Women I Admire: Still Going Strong

Sisters in my Stake, in front of quilts they will be donating soon.


One of my first posts on this blog was about a group of women in my hometown who got together every Tuesday morning to do humanitarian work. (Check out the original post here.) After several years and two other towns, I moved back into my childhood home this summer. Crazy life kept me from the going over to the stake center on Tuesdays, but now that school has started, I went back. This time I had a daughter in tow, pedaling the same bike with the same bike trailer I'd used to haul my son over in. But everything is older. The bike, the trailer, me. I don't remember it being so hard to bike all that way! And that same day, my little boy started fifth grade.

Fifth!

Despite the years that have passed, I found a scene straight from my memory. A handful of women, many of them the same ones I met that first time, still faithfully working away, one tie, one quilt and one project at a time. I had to take a moment to think about the sheer numbers involved in what they've done. Using mostly donated materials from the stake, they have tied at least one quilt each week for the last five years! And that's just the basic stuff. They also make school kits, shopping bags, Days for Girls kits, newborn blankets, newborn kits, and a bunch more stuff I can't even begin to tally up. The stuff in the photo below are the supplies they have to move out of the room so they can get to the stuff inside. Most of the boxes are full of things to make the Days for Girls kits. They were getting ready to take them to a humanitarian meeting the next day.
The foyer outside the Humanitarian room in our stake center

The amazing thing is the reach these women have.
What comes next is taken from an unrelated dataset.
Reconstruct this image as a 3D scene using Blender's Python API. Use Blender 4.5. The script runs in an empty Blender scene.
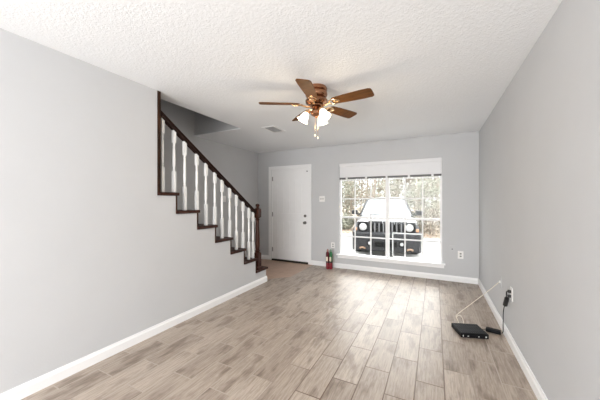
import bpy, bmesh, math, random
from mathutils import Vector, Matrix
PI = math.pi
R = math.radians
random.seed(7)
scn = bpy.context.scene
COL = scn.collection

# ------------------------------------------------------------------ camera
CAM_H = 1.33
F_PX = 267.0
YAW = R(26.775)
cd = bpy.data.cameras.new('camera')
cam = bpy.data.objects.new('camera', cd)
COL.objects.link(cam)
cam.location = (0, 0, CAM_H)
cam.rotation_euler = (R(90), 0, YAW)
cd.sensor_width = 36.0
cd.lens = F_PX / 600.0 * 36.0
cd.shift_y = 0.95 / 600.0
cd.clip_start = 0.05
cd.clip_end = 300
scn.camera = cam

# ------------------------------------------------------------------ view
scn.view_settings.view_transform = 'Standard'
scn.view_settings.look = 'None'
scn.view_settings.gamma = 1
scn.view_settings.use_curve_mapping = False
scn.view_settings.exposure = 0.1

# ------------------------------------------------------------------ world: bright overcast sky
w = bpy.data.worlds.new('overcast_sky')
scn.world = w
w.use_nodes = True
wn = w.node_tree
wn.nodes.clear()
wo = wn.nodes.new('ShaderNodeOutputWorld')
wb = wn.nodes.new('ShaderNodeBackground')
wb.inputs[0].default_value = (0.97, 0.985, 1.0, 1)
wb.inputs[1].default_value = 3.2
wn.links.new(wb.outputs[0], wo.inputs[0])
# overcast luminance: brighter overhead than at the horizon
wt = wn.nodes.new('ShaderNodeTexCoord'); wsx = wn.nodes.new('ShaderNodeSeparateXYZ'); wmr = wn.nodes.new('ShaderNodeMapRange')
wn.links.new(wt.outputs['Generated'], wsx.inputs[0]); wn.links.new(wsx.outputs[2], wmr.inputs[0])
wmr.inputs[1].default_value = 0.05; wmr.inputs[2].default_value = 0.7; wmr.inputs[3].default_value = 2.0; wmr.inputs[4].default_value = 5.5
wn.links.new(wmr.outputs[0], wb.inputs[1])

# area lights: added fill behind the camera, sky portal in the front window
def area(name, loc, rot, sx, sy, power, col=(1, 1, 1), spread=180):
    ld = bpy.data.lights.new(name, 'AREA')
    ld.shape = 'RECTANGLE'
    ld.size = sx
    ld.size_y = sy
    ld.energy = power
    ld.color = col
    ld.spread = R(spread)
    o = bpy.data.objects.new(name, ld)
    COL.objects.link(o)
    o.location = loc
    o.rotation_euler = rot
    return o
XR, XL, YB, XL2, H = 0.631, -2.49, 5.09, -3.66, 2.44
YR = -2.9
area('rear_fill_light', (-0.95, YR + 0.12, 1.25), (R(90), 0, 0), 2.6, 2.0, 190, (1.0, 1.0, 1.0))  # unseen lamp added to brighten the room from behind the camera
pl = area('front_window_portal', (-0.79, YB + 0.16, 1.165), (R(-90), 0, 0), 1.81, 1.80, 1.0)
pl.data.cycles.is_portal = True
# veiled sun behind thin cloud, in front of the house
sd = bpy.data.lights.new('veiled_sun', 'SUN'); sd.energy = 4.6; sd.angle = R(40); sd.color = (1.0, 0.98, 0.95)
so_ = bpy.data.objects.new('veiled_sun', sd); COL.objects.link(so_); so_.rotation_euler = (R(-58), 0, R(4)); so_.location = (0, 12, 9)

# ------------------------------------------------------------------ materials
def new_mat(name):
    m = bpy.data.materials.new(name)
    m.use_nodes = True
    nt = m.node_tree
    b = nt.nodes['Principled BSDF']
    return m, nt, b
def N(nt, t, **k):
    n = nt.nodes.new(t)
    for a, v in k.items():
        setattr(n, a, v)
    return n
def L(nt, a, b):
    nt.links.new(a, b)
def simple(name, col, rough=0.5, metal=0.0, noise=0.0, nscale=8.0, bump=0.0, bscale=60.0, spec=0.5, stretch=None, coat=0.0):
    m, nt, b = new_mat(name)
    b.inputs['Roughness'].default_value = rough
    b.inputs['Metallic'].default_value = metal
    b.inputs['Specular IOR Level'].default_value = spec
    b.inputs['Coat Weight'].default_value = coat
    tc = N(nt, 'ShaderNodeTexCoord')
    mp = N(nt, 'ShaderNodeMapping')
    if stretch:
        mp.inputs['Scale'].default_value = stretch
    L(nt, tc.outputs['Object'], mp.inputs[0])
    nz = N(nt, 'ShaderNodeTexNoise')
    nz.inputs['Scale'].default_value = nscale
    nz.inputs['Detail'].default_value = 4
    L(nt, mp.outputs[0], nz.inputs['Vector'])
    rp = N(nt, 'ShaderNodeValToRGB')
    rp.color_ramp.elements[0].position = 0.3
    rp.color_ramp.elements[1].position = 0.7
    rp.color_ramp.elements[0].color = tuple(c * (1 - noise) for c in col) + (1,)
    rp.color_ramp.elements[1].color = tuple(min(1, c * (1 + noise)) for c in col) + (1,)
    L(nt, nz.outputs['Fac'], rp.inputs[0])
    L(nt, rp.outputs[0], b.inputs['Base Color'])
    if bump:
        n2 = N(nt, 'ShaderNodeTexNoise')
        n2.inputs['Scale'].default_value = bscale
        n2.inputs['Detail'].default_value = 3
        L(nt, mp.outputs[0], n2.inputs['Vector'])
        bp = N(nt, 'ShaderNodeBump')
        bp.inputs['Strength'].default_value = bump
        bp.inputs['Distance'].default_value = 0.01
        L(nt, n2.outputs['Fac'], bp.inputs['Height'])
        L(nt, bp.outputs[0], b.inputs['Normal'])
    return m
def emit(name, col, strength):
    m, nt, b = new_mat(name)
    b.inputs['Base Color'].default_value = tuple(col) + (1,)
    b.inputs['Emission Color'].default_value = tuple(col) + (1,)
    b.inputs['Emission Strength'].default_value = strength
    return m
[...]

They provide countless opportunities for the stake and community to serve and get involved, from asking for donations, to taking supplies to families or groups willing to assemble kits, to sending home sewing projects with people who can't make it to the Tuesday meetings.

I love that they are still working away like this, making a difference one Tuesday at a time. Big miracles truly come with small steps and even a small town humanitarian effort can do incredible things.

A few of the women who come to tie quilts.